De la polyvalence à outrance
« La réduction des effectifs, on la ressent sur le terrain. Jamais les salariés n’ont été aussi stressés et débordés qu’en ce moment, critique Christophe Lavalle, délégué syndical Force ouvrière de Go Sport France. Et quand vous êtes pris entre l’urgence de mettre en rayon et celle de répondre aux clients, il arrive que ces derniers en pâtissent. » Les vendeurs ne savent plus où donner de la tête : « Le directeur nous demande d’être polyvalents alors que le chef de rayon nous dit de rester uniquement à notre place », se désespère une vendeuse parisienne. En tout cas, les vendeurs doivent savoir tout faire : mettre en rayon, gérer les appareils techniques, et conseiller les clients. Certains sont mêmes formés à la caisse pour pallier le manque d’effectif. « Et quand les clients te tombent dessus, ils ne te lâchent plus. Au rayon vélo, il m’arrive d’être seul le matin, alors que je dois assurer le flux marchandise, monter les vélos, les mettre en rayon, répondre aux clients et les réparer. En plus, certains vélos sont stockés à plus de 4 mètres de hauteur ! », raconte un salarié d’un grand magasin de la région parisienne.
« Il y a 20 ans, les vendeurs de Go Sport étaient des sportifs qui faisaient partager leur passion. Aujourd’hui, on est transformé en vendeurs Darty qui proposent des cartes de fidélité », dénonce Christophe Lavalle. Des cartes de fidélité difficiles à écouler, car elles coûtent 8 euros (alors que la concurrence les délivre gratuitement). Chaque jour, les caissiers ont des objectifs de carte. Pour les « motiver », des tableaux nominatifs de suivi de cartes ont même été mis en place.
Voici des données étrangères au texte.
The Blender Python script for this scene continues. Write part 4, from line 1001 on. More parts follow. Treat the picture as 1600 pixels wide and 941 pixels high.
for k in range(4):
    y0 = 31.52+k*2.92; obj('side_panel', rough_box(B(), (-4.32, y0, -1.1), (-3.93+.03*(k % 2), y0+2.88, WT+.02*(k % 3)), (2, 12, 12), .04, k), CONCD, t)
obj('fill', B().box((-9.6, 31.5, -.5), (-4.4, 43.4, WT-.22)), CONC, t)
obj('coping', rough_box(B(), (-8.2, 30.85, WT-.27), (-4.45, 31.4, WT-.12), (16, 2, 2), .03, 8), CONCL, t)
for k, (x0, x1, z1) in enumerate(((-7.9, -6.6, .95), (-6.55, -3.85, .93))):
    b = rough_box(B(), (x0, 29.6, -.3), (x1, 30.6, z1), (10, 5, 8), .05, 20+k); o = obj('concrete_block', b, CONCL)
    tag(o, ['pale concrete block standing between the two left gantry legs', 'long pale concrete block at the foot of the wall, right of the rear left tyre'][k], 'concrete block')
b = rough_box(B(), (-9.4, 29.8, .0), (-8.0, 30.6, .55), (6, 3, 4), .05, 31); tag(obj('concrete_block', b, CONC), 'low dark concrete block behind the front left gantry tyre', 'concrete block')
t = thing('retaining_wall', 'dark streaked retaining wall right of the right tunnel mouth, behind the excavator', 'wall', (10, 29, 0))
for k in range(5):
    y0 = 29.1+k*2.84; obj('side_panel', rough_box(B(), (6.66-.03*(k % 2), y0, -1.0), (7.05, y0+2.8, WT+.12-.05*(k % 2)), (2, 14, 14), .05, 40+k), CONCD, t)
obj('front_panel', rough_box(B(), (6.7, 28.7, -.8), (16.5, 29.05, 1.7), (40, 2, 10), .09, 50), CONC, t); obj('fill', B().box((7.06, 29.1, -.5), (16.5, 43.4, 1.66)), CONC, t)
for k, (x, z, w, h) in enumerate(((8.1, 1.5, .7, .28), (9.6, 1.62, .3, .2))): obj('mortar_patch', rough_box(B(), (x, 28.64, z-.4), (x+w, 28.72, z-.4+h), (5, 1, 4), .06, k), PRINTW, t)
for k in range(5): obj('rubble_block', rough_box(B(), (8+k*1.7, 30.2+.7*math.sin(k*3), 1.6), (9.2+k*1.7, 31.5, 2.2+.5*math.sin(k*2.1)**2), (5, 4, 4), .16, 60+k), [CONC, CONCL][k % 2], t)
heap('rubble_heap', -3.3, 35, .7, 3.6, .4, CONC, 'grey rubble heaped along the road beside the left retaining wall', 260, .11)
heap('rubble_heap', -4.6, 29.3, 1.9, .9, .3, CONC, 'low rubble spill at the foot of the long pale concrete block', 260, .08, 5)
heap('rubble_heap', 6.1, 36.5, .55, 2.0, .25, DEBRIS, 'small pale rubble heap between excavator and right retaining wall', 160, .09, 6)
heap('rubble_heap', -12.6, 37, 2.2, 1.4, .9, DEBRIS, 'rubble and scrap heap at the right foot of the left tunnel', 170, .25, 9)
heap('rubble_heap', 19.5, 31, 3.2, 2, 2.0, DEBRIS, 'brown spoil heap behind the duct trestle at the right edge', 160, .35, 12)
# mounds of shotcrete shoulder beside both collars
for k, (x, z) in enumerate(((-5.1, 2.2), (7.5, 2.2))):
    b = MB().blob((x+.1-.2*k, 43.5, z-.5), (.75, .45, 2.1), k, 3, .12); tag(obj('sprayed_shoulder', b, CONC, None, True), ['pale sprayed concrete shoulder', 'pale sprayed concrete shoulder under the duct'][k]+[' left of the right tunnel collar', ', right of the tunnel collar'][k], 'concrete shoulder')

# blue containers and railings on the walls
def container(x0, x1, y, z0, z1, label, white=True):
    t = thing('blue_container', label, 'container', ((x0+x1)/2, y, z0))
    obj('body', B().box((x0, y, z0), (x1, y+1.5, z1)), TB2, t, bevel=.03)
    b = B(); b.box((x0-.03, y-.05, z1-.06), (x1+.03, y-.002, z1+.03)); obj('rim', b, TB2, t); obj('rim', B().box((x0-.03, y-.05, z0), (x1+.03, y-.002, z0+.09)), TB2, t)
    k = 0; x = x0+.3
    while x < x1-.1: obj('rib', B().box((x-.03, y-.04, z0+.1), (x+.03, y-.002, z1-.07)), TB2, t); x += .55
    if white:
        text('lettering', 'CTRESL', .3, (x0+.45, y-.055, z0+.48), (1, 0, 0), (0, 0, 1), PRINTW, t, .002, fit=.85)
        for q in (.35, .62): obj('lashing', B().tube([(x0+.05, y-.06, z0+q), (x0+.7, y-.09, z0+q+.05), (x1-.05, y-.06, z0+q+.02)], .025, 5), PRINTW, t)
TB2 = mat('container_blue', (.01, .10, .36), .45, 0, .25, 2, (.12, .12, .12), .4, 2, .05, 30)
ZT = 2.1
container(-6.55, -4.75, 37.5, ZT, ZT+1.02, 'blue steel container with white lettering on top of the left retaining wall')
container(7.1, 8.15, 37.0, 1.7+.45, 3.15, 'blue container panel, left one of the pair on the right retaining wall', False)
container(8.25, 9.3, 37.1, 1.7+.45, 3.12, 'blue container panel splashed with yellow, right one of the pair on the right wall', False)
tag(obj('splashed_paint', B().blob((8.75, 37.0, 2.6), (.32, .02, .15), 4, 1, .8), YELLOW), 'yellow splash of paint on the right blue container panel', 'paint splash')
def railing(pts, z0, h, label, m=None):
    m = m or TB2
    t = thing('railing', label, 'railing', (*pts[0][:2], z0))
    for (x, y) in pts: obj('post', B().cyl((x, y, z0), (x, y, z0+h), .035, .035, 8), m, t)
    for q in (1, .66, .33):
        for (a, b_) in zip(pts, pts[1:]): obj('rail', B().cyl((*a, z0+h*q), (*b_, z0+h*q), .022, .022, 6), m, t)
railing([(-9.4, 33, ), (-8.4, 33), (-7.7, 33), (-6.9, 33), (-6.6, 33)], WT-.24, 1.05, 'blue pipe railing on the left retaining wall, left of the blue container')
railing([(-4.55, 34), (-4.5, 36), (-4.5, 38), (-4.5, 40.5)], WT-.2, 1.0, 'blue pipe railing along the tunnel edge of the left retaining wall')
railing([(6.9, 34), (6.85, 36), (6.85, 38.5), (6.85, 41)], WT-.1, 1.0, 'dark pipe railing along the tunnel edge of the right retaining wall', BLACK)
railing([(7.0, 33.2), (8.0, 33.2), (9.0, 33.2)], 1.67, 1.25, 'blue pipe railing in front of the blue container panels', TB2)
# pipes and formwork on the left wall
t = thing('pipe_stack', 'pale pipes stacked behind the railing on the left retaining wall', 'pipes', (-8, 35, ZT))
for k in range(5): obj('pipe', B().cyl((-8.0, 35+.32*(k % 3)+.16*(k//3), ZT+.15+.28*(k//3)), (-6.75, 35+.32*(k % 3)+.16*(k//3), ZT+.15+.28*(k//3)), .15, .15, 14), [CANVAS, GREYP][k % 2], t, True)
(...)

Et quand ils n’en vendent pas assez, certains directeurs n’hésitent pas à les sanctionner. « Cela ne met pas une bonne ambiance », remarque un salarié. « Quand on exprime un désaccord, ils nous disent “si tu n’es pas content, t’as qu’à démissionner” », témoigne un autre.
Un credo : la politique du chiffre
Dans les magasins « remodelés » avec un nouveau merchandising, la politique du « chiffre » règne : « Il y a une réunion le matin dénommée le “lancement de journée” où les chiffres des jours précédents sont présentés ainsi que les objectifs pour la journée. Puis, il y a deux autres réunions à la mi-journée et à 16 heures pour faire le point. Mais ils nous demandent souvent des chiffres irréalisables, comme + 20% par rapport à l’année dernière ! »
Tous les salariés en témoignent : les conditions de travail se sont considérablement dégradées au fil des années. Tous évoquent la « pression » sur leurs épaules. Certains critiquent également le manque de considération de leur hiérarchie. Souvent, les plannings ne sont pas affichés dans un délai de trois semaines comme le prévoit la loi : difficile dans ces conditions de gérer sa vie privée… Dans le magasin de Gonesse ou dans celui de Calais, les salariés ont dû attendre près d’un an avant que la climatisation soit réparée. Il n’existe d’ailleurs pas de CHSCT (Comité d’hygiène, de sécurité et des conditions de travail) pour l’ensemble du groupe.
Une situation difficile pour les salariés… qui n’empêche nullement le conseil d’administration du groupe Go Sport d’augmenter les salaires des cadres dirigeants. Cette année, le salaire fixe du Président, Pierre Letzelter est passé de 150.000 euros à 166.500 euros, et celui du Directeur général, François Neukirch est passé de 350.000 euros à 404.250 euros ! Des chiffres qui laissent amers plus d’un salarié au sein du groupe : « Go Sport est en fin de vie », souffle un salarié désabusé.